Por Cynthia Rimsky
Quizás nada define mejor una vida cómoda como un mullido sillón que despierte el deseo de sentarse, con el largo suficiente para echarse a dormir la siesta o leer y cuyo respaldo tenga la inclinación para que no duela la espalda.
En nuestra época de estudiantes universitarios por los años 80 considerábamos que un sillón era un ícono de la mentalidad burguesa. Recuerdo haber ido de visita a la casa de algún intelectual de izquierda y a la salida conversar largamente que nosotros jamás tendríamos un sillón. Y así era. Los amigos que no vivían en casa de sus padres tenían cojines, nunca un sillón, ni siquiera un sofá. En cambio, en la cafetería de la escuela de Periodismo, y aunque distaba mucho de merecer ese nombre, había uno de cuerina que nadie se explicaba cómo llegó allí, y en el que algunos compañeros se tendían al llegar y solo abandonaban a las siete de la tarde, cuando era indefectible salir de la escuela; en el intertanto el sillón albergaba las más intensas disputas políticas y escarceos amorosos.
Los que se iban de la casa de sus padres lo hacían con la cama y, como mucho lujo, un escritorio modular y un colchón de una plaza.

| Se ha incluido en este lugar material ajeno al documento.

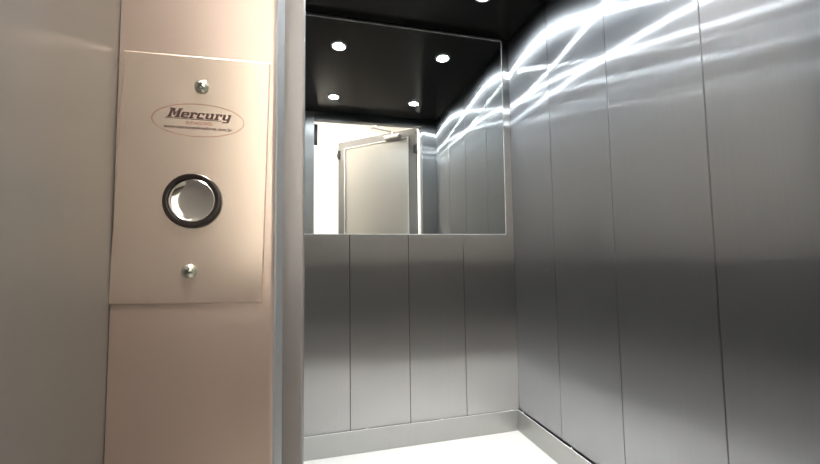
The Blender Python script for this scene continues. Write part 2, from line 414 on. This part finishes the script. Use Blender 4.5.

Los demás muebles se improvisaban con tablas, ladrillos, cajones… La altura media era el suelo. La mayor elevación la constituía el catre, un piso de mimbre o el cajón que se usaba como velador. No había refrigerador, lavadora, mesa de comedor o cuatro sillas remotamente parecidas. La biblioteca se levantaba a base de ladrillos y el clóset, un papel craft en el suelo, cajones pintados o un pallet.
Las casas lucían los materiales más extravagantes. Desconozco cómo se conseguían los carretes inmensos de madera que servían como mesa redonda, los pallets, los cajones gigantes para poner la ropa, las cajas sólidas de té que no se rompían al sentarse. Hasta los que no aprendieron ninguna técnica manual en la escuela se convirtieron en fabricantes de lámparas, móviles, biombos. La delantera la llevaban los estudiantes de arquitectura. Sus casas despertaban la envidia de todos nosotros. Con papel y alambres construían habitaciones, revestían paredes a falta de pintura; hacían de un ambiente, tres.
No sé si esto cambió con la llegada de la democracia o coincidió con el paso a lo que llaman adultez. Por haber estudiado periodismo éramos especialmente sensibles a la falta de libertad de expresión y a la censura; mientras estuvimos en la escuela propugnamos un proyecto idealista llamado comunicación popular, en el cual los medios de comunicación no pertenecerían a los grupos económicos que los usaban para distorsionar la realidad de acuerdo a sus intereses, sino a las organizaciones sociales; periódicos que contendrían entrevistas y noticias a los vecinos que resolvían, de acuerdo a su experiencia, los problemas del mundo, y donde el periodista tenía voz propia y no obedecía a los jefes (as) cuando le ordenaban contar lo que supuestamente el público pedía, o sea, sexo, violencia, chismes, y no lo que ellos encontraban al salir a reportear a la calle.
A medida que algunos de mis compañeros se fueron insertando en el mundo laboral, en sus casas comenzaron a aparecer sillones. Mullidos, confortables, largos, anchos, a la moda, en cuotas. Lo extraño fue que junto con el sillón, a algunos dejó de parecerles inapropiado la falta de libertad que había en los medios para contar lo que ellos veían o les contaban en la calle. Y a los colegas que carecían de un sillón o que todavía seguían usando ladrillos en la biblioteca, los consideraron fracasados o carentes de ambición.
Una vez que llegaron a puestos de jefatura y los sillones se hicieron más caros y cómodos, les pareció correcto entregar al público la violencia, el sexo, el chisme que supuestamente “pedían”. Y si un joven reportero se atrevía a protestar en nombre de la libertad de expresión, lo hacían pasar a su oficina y lo dejaban de pie mientras le hablaban desde el sillón ejecutivo, porque ya no bastó con el sillón de la casa.
Hasta que el “público”, empoderado como dicen por la diversidad que permiten las redes sociales, comenzó a hacer sentir que no desean, al menos no todos, ese tratamiento de las noticias y, en un rapto de audacia, comenzaron a denunciar en el CNTV a esos jóvenes idealistas que un día creyero que la comunicación es un derecho de todos y que ante el dolor cotidiano de ver truncados sus ideales, prefirieron cerrar la garganta y permitir que una voz ajena hable por ellos.
¿Y qué tiene que ver en esto el sillón? No lo sé.